In Ilioupoli, a quiet, residential district south of Athens in Greece, Point Supreme Architects were tasked with converting a cold basement storage space into a functional studio apartment.

This 55sqm/592sqft apartment is in the semi-basement of a 30-year-old building near the coast of Athens. Originally an empty space used for storage, the owners decided to renovate it for future rental purposes but fell in love with it during the process, deciding to live in it themselves!

The entrance is Japanese-inspired and designed as a small outdoor space, like a little garden. It is formed by a wooden partition with an integrated shoe storage cupboard and bench above, where one can sit to take off and store their shoes. The floor is custom-made with tiles inserted in concrete. Towards the rest of the apartment, a Japanese-style screen is hanging which provides some privacy.

The home is further divided by colour, with the kitchen featuring a deep maroon laminate, a full-size fridge, as well as a custom island bench that opens on all four sides for storage.

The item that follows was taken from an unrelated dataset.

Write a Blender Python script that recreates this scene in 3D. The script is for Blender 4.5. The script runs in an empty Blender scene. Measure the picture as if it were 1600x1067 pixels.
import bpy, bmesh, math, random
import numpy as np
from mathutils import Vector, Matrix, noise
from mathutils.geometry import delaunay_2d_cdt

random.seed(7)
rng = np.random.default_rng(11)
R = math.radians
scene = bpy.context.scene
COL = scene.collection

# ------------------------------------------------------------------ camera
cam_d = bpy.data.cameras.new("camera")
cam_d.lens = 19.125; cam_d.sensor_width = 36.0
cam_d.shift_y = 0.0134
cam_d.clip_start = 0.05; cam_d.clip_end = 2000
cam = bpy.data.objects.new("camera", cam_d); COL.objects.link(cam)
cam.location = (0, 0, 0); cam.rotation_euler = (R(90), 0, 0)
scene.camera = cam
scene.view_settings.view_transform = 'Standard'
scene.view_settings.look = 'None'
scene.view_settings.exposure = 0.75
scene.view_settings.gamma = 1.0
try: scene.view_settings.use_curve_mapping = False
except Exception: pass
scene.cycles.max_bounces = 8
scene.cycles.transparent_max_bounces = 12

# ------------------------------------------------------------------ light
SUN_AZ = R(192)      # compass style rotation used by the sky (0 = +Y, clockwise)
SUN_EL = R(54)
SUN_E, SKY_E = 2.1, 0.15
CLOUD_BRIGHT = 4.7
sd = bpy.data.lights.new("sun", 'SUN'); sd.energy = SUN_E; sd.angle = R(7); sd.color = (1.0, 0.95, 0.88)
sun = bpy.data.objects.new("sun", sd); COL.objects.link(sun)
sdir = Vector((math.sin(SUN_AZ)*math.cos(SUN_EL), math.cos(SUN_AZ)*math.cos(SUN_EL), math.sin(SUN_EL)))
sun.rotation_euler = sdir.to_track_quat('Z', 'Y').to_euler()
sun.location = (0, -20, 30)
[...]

A contrasting bold blue bathroom is visible from the kitchen through a window in the wall between the two rooms that also allows for the flow of light.

Division through flexible partitions, colour and materials creates a space that feels larger and more varied than it is, ensuring even basement storage can become a comfortable home.

To create the experience of a bigger size, the architects where possible avoided walls that cut the space into even smaller rooms and instead protected & offered deep views. The rich alternating furniture, detailing, colour, and materials create an illusion of passing from one space to another (based on habit and typical experience), while in reality, the space is the same.

Treating the space as a system (group) of different rooms, but without actually having any walls, creates an unexpected, surreal, exciting result providing a sense of density. It becomes interesting, and unpredictable to walk and look around as views between the different elements, live visual filters, appear to be always changing, always different, and new.